Por Rachel Sheherazade

O Senado Federal aprovou uma PEC que criminaliza o porte e a posse de qualquer quantidade de drogas. O projeto, ultraconservador, é de autoria do presidente da Casa, Rodrigo Pacheco (PSD-MG), e foi aprovado em dois turnos com ampla maioria de votos.

Por ser uma proposta que reformula a Constituição, a PEC segue para a Câmara dos Deputados. O projeto de Pacheco está sendo considerado uma afronta ao Supremo Tribunal Federal, que aprecia um recurso sobre a constitucionalidade do artigo 28 da Lei das Drogas.

O dispositivo tornou impossível determinar de maneira isonômica quem é usuário e quem é traficante, pois não estabelece uma quantidade mensurável da droga para que agentes da Lei possam distinguir o que caracteriza uso e porte para comercialização.

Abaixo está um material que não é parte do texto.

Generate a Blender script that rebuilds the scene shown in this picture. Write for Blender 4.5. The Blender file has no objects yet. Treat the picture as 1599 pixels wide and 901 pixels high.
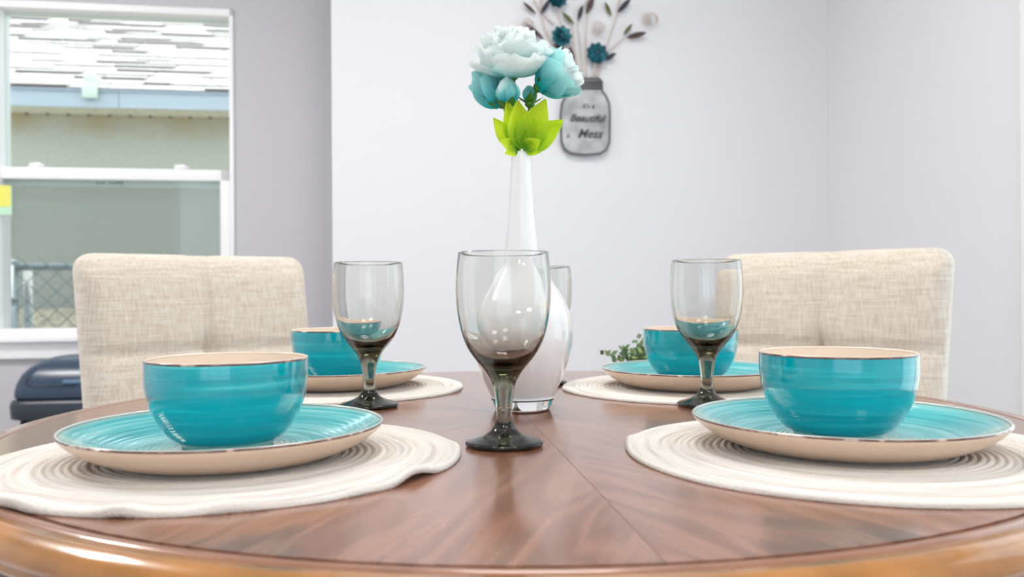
import bpy, bmesh, math, random
from math import sin, cos, pi, radians as R
from mathutils import Vector, Matrix, noise

# ------------------------------------------------------------------ camera, light, exposure
S = bpy.context.scene
COL = S.collection
cam_d = bpy.data.cameras.new('camera'); cam = bpy.data.objects.new('camera', cam_d); COL.objects.link(cam)
cam.matrix_world = Matrix.Translation((0, 0, .90)) @ Matrix.Rotation(R(90), 4, 'X') @ Matrix.Rotation(-.006, 4, 'Z')
cam_d.sensor_width = 36; cam_d.lens = 36*1351/1599; cam_d.shift_y = .001
cam_d.clip_start = .02; cam_d.clip_end = 200
cam_d.dof.use_dof = True; cam_d.dof.focus_distance = .95; cam_d.dof.aperture_fstop = 6.5
S.camera = cam
S.view_settings.view_transform = 'Standard'; S.view_settings.look = 'None'
S.view_settings.gamma = 1; S.view_settings.use_curve_mapping = False
S.view_settings.exposure = 0.0

W = bpy.data.worlds.new('sky'); S.world = W; W.use_nodes = True
bg = W.node_tree.nodes['Background']
bg.inputs[0].default_value = (.80, .90, 1.0, 1); bg.inputs[1].default_value = 2.3

def light(kind, name, loc, rot, energy, color=(1, 1, 1), **kw):
    l = bpy.data.lights.new(name, kind); l.energy = energy; l.color = color
    for k, v in kw.items(): setattr(l, k, v)
    o = bpy.data.objects.new(name, l); COL.objects.link(o); o.location = loc; o.rotation_euler = rot
    return o
light('SUN', 'sun', (0, 0, 8), (R(8), R(4), 0), 4.0, (1, .96, .9), angle=R(.6))

# room frame: u runs along the back wall (8.8 degrees off the lens), v runs through it
YAW = math.atan2(.153, .988)
ROOM = Matrix.Translation((-.642, 3.1, 0)) @ Matrix.Rotation(YAW, 4, 'Z')
UR, UL, VR, VW, CH = 1.905, -3.1, -6.2, .35, 2.6
def RP(u, v, z=0): return ROOM @ Vector((u, v, z))
# daylight openings (portals only guide the sky light that comes through them)
for nm, (u, v, z), rz, (sx, sy) in (
        ('portal_window', (-.83, VW+.2, 1.36), 0, (.9, 1.3)),
        ('portal_door', (UR+.2, -2.05, 1.03), -90, (1.9, 2.0)),
        ('portal_rear', (-.6, VR-.2, 1.25), 180, (3.0, 2.0))):
    l = light('AREA', nm, RP(u, v, z), (0, 0, 0), 1, shape='RECTANGLE', size=sx, size_y=sy)
    l.rotation_euler = (Matrix.Rotation(YAW+R(rz), 4, 'Z') @ Matrix.Rotation(R(-90), 4, 'X')).to_euler()
    l.data.cycles.is_portal = True
FILL_E = 19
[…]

O advento da lei vem gerando decisões controversas e injustas, muitas vezes baseadas em estereótipos sociais e econômicos, levando ao encarceramento de indivíduos pobres, pretos e pardos considerados, via de regra, traficantes, merecedores de prisão, enquanto brancos economicamente privilegiados são considerados usuários e poupados do cárcere.

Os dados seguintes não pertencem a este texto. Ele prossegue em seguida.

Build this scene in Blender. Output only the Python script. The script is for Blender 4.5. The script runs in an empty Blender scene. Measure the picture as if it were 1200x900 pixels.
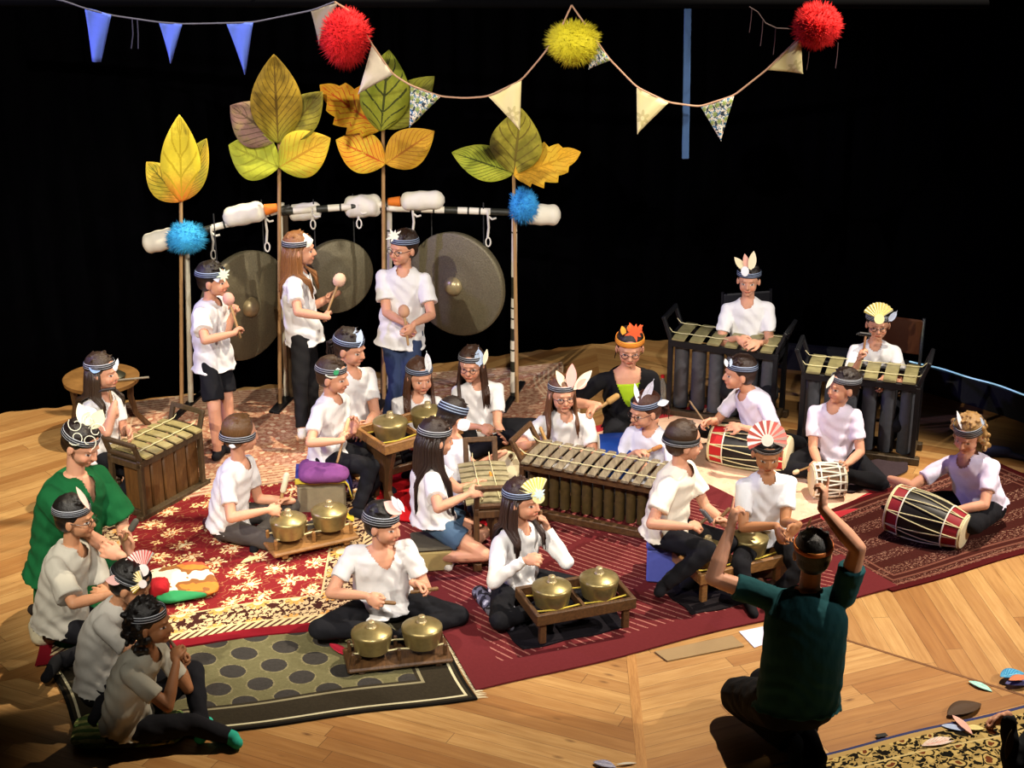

Há um mês, Pacheco disse que aguardaria a decisão do STF sobre o assunto para fazer tramitar seu projeto de lei, mas voltou atrás e preferiu a queda de braço com o Judiciário, numa evidente jogada política pelo protagonismo da chamada pauta de costumes.

Fato é que, assim como no caso da criminalização da homofobia, o Legislativo teve todo o tempo para se debruçar sobre a questão das drogas e não o fez.

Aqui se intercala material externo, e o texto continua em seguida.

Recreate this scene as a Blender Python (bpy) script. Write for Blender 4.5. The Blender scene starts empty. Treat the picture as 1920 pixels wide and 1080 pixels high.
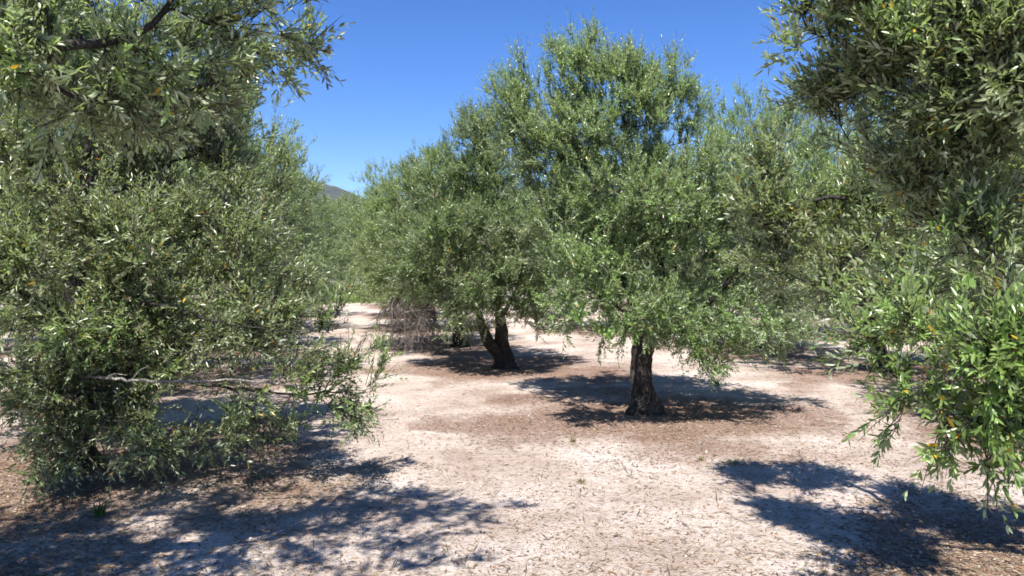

Por que só agora? Agora que o assunto volta à pauta ganhando as manchetes dos jornais e o foco dos debates talvez seja o momento oportuno para o proselitismo, que costuma gerar bons dividendos políticos.

Enquanto tenta impor uma pauta de costumes ultrapassada e excessivamente moralista, o Brasil reacionário está perdendo a luta contra as drogas.

O caminho do punitivismo entulhou o sistema prisional de usuários, promove a violência nas comunidades pobres, decretando guerra contra os pequenos traficantes enquanto os grandes cartéis de drogas seguem sem ser importunados, lucrando enormemente e expandindo seus negócios muito além das favelas brasileiras.

Ao fim e ao cabo, o interesse dos políticos não está voltado à saúde pública. Se assim o fosse, já teriam equiparado álcool e cigarro, drogas legalizadas e socialmente aceitas, a outras de menor potencial ofensivo como a maconha, que ainda possui um forte estigma.

Estudos científicos cansaram de demonstrar o poder viciante do álcool, suas consequências danosas ao organismo humano e seus desdobramentos na convivência social, como aumento da violência doméstica e acidentes de automóveis, que geram grandes tragédias para além do usuário.